In an interview with Entertainment Weekly, Fuller revealed a Season 1 murder so bloody and disgusting that NBC’s vice president of program standards Joanna Jamerson couldn’t sign off on it. The scene involved Dr. Abel Gideon (Eddie Izzard), who was being tracked by Hugh Dancy’s Will Graham. Gideon was famous for executing the “Colombian necktie,” in which he slits his victims throats and pulls their tongue through their neck gash. Apparently the “Colombian necktie” was ok by NBC’s standards, but Gideon’s death as envisioned by Fuller was not.

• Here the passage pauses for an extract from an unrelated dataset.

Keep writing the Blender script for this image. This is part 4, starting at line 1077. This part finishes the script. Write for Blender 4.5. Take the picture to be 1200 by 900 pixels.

The murder would feature a light switch being turned on and activating a ceiling fan attached to an incision in Gideon’s abdomen. The fan would rip out the doctor’s intestines and leave them flying around the room. “[It] essentially disembowels him by spinning the fan, all in one fell swoop,” Fuller said. The showrunner was inspired to write the death scene by a moment in “Indiana Jones and the Temple of Doom” where a whip gets caught in a fan.

“That was the only one where NBC was like, ‘I just don’t know how you’re going to do it,'” Fuller continued. “We would have pushed back if we also hadn’t been told that financially we didn’t know how we could afford to produce such a gag, because you have intestines swinging around a ceiling fan.”

Fortunately, Fuller had more than enough twisted ideas that made it to air. He even thinks he’ll be able to depict the scene one day now that he’s moved to premium cable with Starz’s “American Gods.”